I’ve often been heard to announce that I ‘love a good murder’, sometimes to strange looks from people who don’t know me well.  It’s a question I’ve been thinking about a lot recently; where did this lifelong interest in all things murderous begin?  Does it stem from the games of Murder in the Dark I played as a child? This post and the ones that follow will see me reminiscing about factors and influences which steered me toward a career in writing to entertain others with fake murder.

Oscars Murder Mystery

Definitely NOT a real murder

So first things first I’d like to stress; I don’t like the idea of actually murdering someone, I do draw the line at that. At a recent ‘speed networking’ event one of my fellow networkers (whose first language was not English, hence the confusion) looked at me in horror as I tried to explain my business.  “We pretend to murder people and then try and work out who is guilty.  For fun.”  She really did seem to think I was some sort of assassin judging by the look of terror and bewilderment on her face (“Why would you do that for fun?!”) and there then followed the most awkward 2 minutes of my career ever.

Whodunnit?

So while I might not be an actual murderer, I do absolutely love a whodunnit.  I love meeting all of the characters, anticipating the murder, weighing up all of the subtle relationships and motives, and most of all I adore the denouement.  The final tying together of all those little strings of information that have been fed to me from the very beginning.  It all seems so obvious after the event but in the run up to it the apprehension is sometimes unbearable, (if it’s a good one, of course).

Lord Peter Wimsey

The monocled detective

An early memory is of the BBC adaptation of a Lord Peter Wimsey mystery and a vague recollection that it involved a body on a beach; a quick internet search told me that I was remembering ‘Have His Carcase’, aired in April 1987 (so I would have been just 14) dramatised by Rosemary Anne Sisson from Dorothy L Sayer’s novel, written in 1932.  I do remember that I was in a frenzy of anticipation waiting for the final episode and the twist that would finally explain everything (I won’t spoil it now.. but I’ll give you a clue, it was something to do with haemophilia: Have His Carcase)

Guessing Game

The recent epic Broadchurch had much the same effect on me, although I confess I did guess ‘whodunit’ within the first episode.  Although I prefer to be kept in suspense until the very end, it did confirm to that to me that I’m in the right job!  I do believe there is a knack to working out a good mystery but I never wanted to be an actual police officer, that would have been all too real.  Much better to discover clues and unmask the villain to gasps of shock and approval from onlookers in a, let’s face it, completely unrealistic representation of the real darker world of murder.

Murder in the Dark

So this brings me to my first practical effort in sleuthing – exhaustive games of Murder in the Dark at my Grandma’s house surrounded by a gaggle of cousins, all excited because we genuinely looked forward to seeing each other at *insert family get together here*.

Murder in the Dark

Detective, Murderer or Suspect?

A quick search of the web found me some rules – the internet did not exist when I was 9 so I’m unsure where our rules came from (one of my older, more knowledgeable cousins I’m sure).  Here’s an abridged version:

The player who has been dealt the Ace is the murderer.
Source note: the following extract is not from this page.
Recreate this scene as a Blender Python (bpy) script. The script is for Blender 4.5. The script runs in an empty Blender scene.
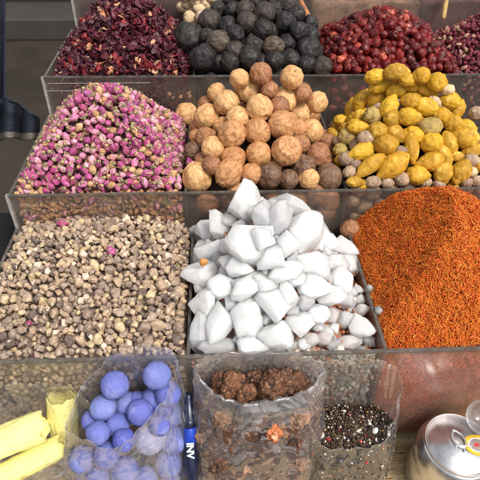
import bpy, math, random
import numpy as np
from mathutils import Vector, Matrix, Euler, noise, Quaternion
random.seed(7); RNG = np.random.default_rng(11)
S = bpy.context.scene
COL = S.collection
R_ = math.radians

# ------------------------------------------------------------------ camera
CAM = np.array([0.0352, -0.5344, 0.372]); YAW, PITCH, ROLL, FPX = 0.0544, 0.7011, 0.0156, 525.2
_f = np.array([math.sin(YAW)*math.cos(PITCH), math.cos(YAW)*math.cos(PITCH), -math.sin(PITCH)])
_r = np.array([math.cos(YAW), -math.sin(YAW), 0.0]); _u = np.cross(_r, _f)
_r, _u = math.cos(ROLL)*_r + math.sin(ROLL)*_u, -math.sin(ROLL)*_r + math.cos(ROLL)*_u
def ray(px, py):
    d = _f*FPX + _r*(px-240) - _u*(py-240)
    return d/np.linalg.norm(d)
def at(px, py, y):
    d = ray(px, py); return CAM + d*(y-CAM[1])/d[1]
def at_z(px, py, z):
    d = ray(px, py); return CAM + d*(z-CAM[2])/d[2]
def depth(P): return float((np.asarray(P)-CAM) @ _f)
def proj(P):
    d = np.asarray(P)-CAM; z = d@_f
    return 240+FPX*(d@_r)/z, 240-FPX*(d@_u)/z
cam = bpy.data.cameras.new('camera'); co = bpy.data.objects.new('camera', cam); COL.objects.link(co)
cam.sensor_width = 36; cam.lens = 36*FPX/480; cam.clip_start = .02; cam.clip_end = 200
co.matrix_world = Matrix(((_r[0], _u[0], -_f[0], CAM[0]), (_r[1], _u[1], -_f[1], CAM[1]), (_r[2], _u[2], -_f[2], CAM[2]), (0, 0, 0, 1)))
S.camera = co
cam.dof.use_dof = True; cam.dof.focus_distance = .60; cam.dof.aperture_fstop = 14

# ------------------------------------------------------------------ light
w = bpy.data.worlds.new('World'); S.world = w; w.use_nodes = True
nt = w.node_tree; sky = nt.nodes.new('ShaderNodeTexSky'); sky.sky_type = 'NISHITA'; sky.sun_disc = False
SUN_EL, SUN_AZ = 56, 138         # azimuth clockwise from +Y
sky.sun_elevation = R_(SUN_EL); sky.sun_rotation = R_(SUN_AZ); sky.air_density = 1.0; sky.dust_density = 4.0; sky.ozone_density = .6
bg = nt.nodes['Background']; bg.inputs[1].default_value = .11
hs = nt.nodes.new('ShaderNodeHueSaturation'); hs.inputs['Saturation'].default_value = .15
nt.links.new(sky.outputs[0], hs.inputs['Color']); nt.links.new(hs.outputs[0], bg.inputs[0])
sl = bpy.data.lights.new('sun', 'SUN'); sl.energy = 1.5; sl.angle = R_(14); sl.color = (1, .93, .83)
so = bpy.data.objects.new('sun', sl); COL.objects.link(so)
sd = Vector((math.sin(R_(SUN_AZ))*math.cos(R_(SUN_EL)), math.cos(R_(SUN_AZ))*math.cos(R_(SUN_EL)), math.sin(R_(SUN_EL))))
so.rotation_euler = sd.to_track_quat('Z', 'Y').to_euler(); so.location = sd*3
S.view_settings.view_transform = 'Standard'; S.view_settings.look = 'None'; S.view_settings.gamma = 1
S.view_settings.exposure = .78
S.cycles.transparent_max_bounces = 24; S.cycles.max_bounces = 8; S.cycles.diffuse_bounces = 3; S.cycles.glossy_bounces = 3
S.cycles.caustics_reflective = False; S.cycles.caustics_refractive = False
S.cycles.use_denoising = True

# ------------------------------------------------------------------ materials
def new_mat(name):
    m = bpy.data.materials.new(name); m.use_nodes = True
    t = m.node_tree; t.nodes.clear()
    out = t.nodes.new('ShaderNodeOutputMaterial')
    return m, t, out
def N(t, kind, **kw):
    n = t.nodes.new(kind)
    for k, v in kw.items():
        if k.startswith('i_'):
            n.inputs[k[2:].replace('_', ' ')].default_value = v
        else: setattr(n, k, v)
    return n
def L(t, a, b): t.links.new(a, b)
def ramp(t, stops, fac, interp='LINEAR'):
    r = t.nodes.new('ShaderNodeValToRGB'); r.color_ramp.interpolation = interp
    e = r.color_ramp.elements
    while len(e) > 1: e.remove(e[-1])
    e[0].position = stops[0][0]; e[0].color = (*stops[0][1], 1)
    for p, c in stops[1:]:
        q = e.new(p); q.color = (*c, 1)
    L(t, fac, r.inputs[0]); return r.outputs[0]
def mix(t, fac, a, b, mode='MIX'):
    m = t.nodes.new('ShaderNodeMix'); m.data_type = 'RGBA'; m.blend_type = mode
    if isinstance(fac, (int, float)): m.inputs[0].default_value = fac
    else: L(t, fac, m.inputs[0])
    for i, x in ((6, a), (7, b)):
        if isinstance(x, tuple): m.inputs[i].default_value = (*x, 1)
        else: L(t, x, m.inputs[i])
    return m.outputs[2]
def rnd(t):
    """one random number for each object and for each separate piece of a mesh"""
    oi = N(t, 'ShaderNodeObjectInfo'); g = N(t, 'ShaderNodeNewGeometry')
    a = N(t, 'ShaderNodeMath', operation='ADD'); L(t, oi.outputs['Random'], a.inputs[0]); L(t, g.outputs['Random Per Island'], a.inputs[1])
    f = N(t, 'ShaderNodeMath', operation='FRACT'); L(t, a.outputs[0], f.inputs[0]); return f.outputs[0]
def organic(name, stops, spots=None, scale=60, rough=.6, bump=.3, bump_scale=150, var=.35, sss=0, sss_r=(.01, .006, .003), spec=.35, gloss_var=0, detail=6, coat=0):
    """base colour picked per piece from STOPS, mottled by noise, optional SPOTS (colour, scale, threshold)"""
    m, t, out = new_mat(name)
    p = N(t, 'ShaderNodeBsdfPrincipled'); L(t, p.outputs[0], out.inputs[0])
    tc = N(t, 'ShaderNodeTexCoord'); r0 = rnd(t)
    add = N(t, 'ShaderNodeVectorMath', operation='ADD'); L(t, N(t, 'ShaderNodeNewGeometry').outputs['Position'], add.inputs[0])
    sc = N(t, 'ShaderNodeMath', operation='MULTIPLY', i_Value_001=0) if 0 else N(t, 'ShaderNodeMath', operation='MULTIPLY')
    L(t, r0, sc.inputs[0]); sc.inputs[1].default_value = 7.3; L(t, sc.outputs[0], add.inputs[1])
    V = add.outputs[0]
    n1 = N(t, 'ShaderNodeTexNoise'); n1.inputs['Scale'].default_value = scale; n1.inputs['Detail'].default_value = detail; n1.inputs['Roughness'].default_value = .6; L(t, V, n1.inputs['Vector'])
    base = ramp(t, stops, r0)
    lo = N(t, 'ShaderNodeMapRange'); L(t, n1.outputs[0], lo.inputs[0]); lo.inputs[1].default_value = .3; lo.inputs[2].default_value = .7; lo.inputs[3].default_value = 1-var; lo.inputs[4].default_value = 1+var*.6
    comb = N(t, 'ShaderNodeVectorMath', operation='SCALE'); L(t, base, comb.inputs[0]); L(t, lo.outputs[0], comb.inputs['Scale'])
    c = comb.outputs[0]
    for (colr, s2, th, wdt) in (spots or []):
        n2 = N(t, 'ShaderNodeTexNoise'); n2.inputs['Scale'].default_value = s2; n2.inputs['Detail'].default_value = 4; L(t, V, n2.inputs['Vector'])
        mr = N(t, 'ShaderNodeMapRange'); L(t, n2.outputs[0], mr.inputs[0]); mr.inputs[1].default_value = th; mr.inputs[2].default_value = th+wdt
        c = mix(t, mr.outputs[0], c, colr)
    L(t, c, p.inputs['Base Color'])
    p.inputs['Roughness'].default_value = rough; p.inputs['Specular IOR Level'].default_value = spec
    if sss:
        p.inputs['Subsurface Weight'].default_value = sss; p.inputs['Subsurface Radius'].default_value = (1, .7, .5); p.inputs['Subsurface Scale'].default_value = sss_r[0]
    if coat: p.inputs['Coat Weight'].default_value = coat; p.inputs['Coat Roughness'].default_value = .25
    if bump:
        n3 = N(t, 'ShaderNodeTexNoise'); n3.inputs['Scale'].default_value = bump_scale; n3.inputs['Detail'].default_value = 8; L(t, V, n3.inputs['Vector'])
        b = N(t, 'ShaderNodeBump'); b.inputs['Strength'].default_value = bump; b.inputs['Distance'].default_value = .002; L(t, n3.outputs[0], b.inputs['Height']); L(t, b.outputs[0], p.inputs['Normal'])
    return m
M = {}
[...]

The player who who has been dealt the King is the police officer. Players should keep their cards a secret so that no one knows who the murderer and the policeman are.

Turn out the lights in the room; players should now walk carefully around amongst each other.

The murderer will tap other players on the shoulder, silently killing them one by one.

I just love this description included in the instructions for a child’s game; ‘silently killing them one by one’.

The murderer should try and “kill” as many players as they can before the lights go on again.

Tapped players can fall down or make dramatic dying noises if they want – the more drama, the more fun it is!

Rest assured that I made the most of this rule whenever I was ‘killed’, drama queen that I am.

If players come across someone who has been murdered, they scream out, “Murder in the dark!”

Now the policeman has to figure out who the murderer is from among the players still left alive. If they guess the murderer correctly, they win the game.

The murderer should reveal themselves at the end of the game by showing the Ace card.

Our Version…

Well we didn’t have the luxury of a pack of cards, we used the tried and tested technique of writing ‘detective’, ‘murderer’ and ‘suspect’ on bits of paper and picking them out of Grandma’s mixing bowl.  There were sometimes only 4 of us which was a bit of a stretch (once one guest was dead that was it, pretty much game over) but what I remember was the excitement and tension when the lights went out.  Especially, I remember my infamous response when asked by my intrepid cousin “What were you doing when the murder was committed?”  of “Oh nothing, just a spot of murdering!”.  I was always cut out to be the detective not the criminal, I am just too honest, to be honest.

Over the coming months this blog will explore all of the murderous influences which have enabled me to say, with complete confidence, that I can write a cracking good murder mystery and then put them to good use within our Corporate Events and Murder Mystery evenings.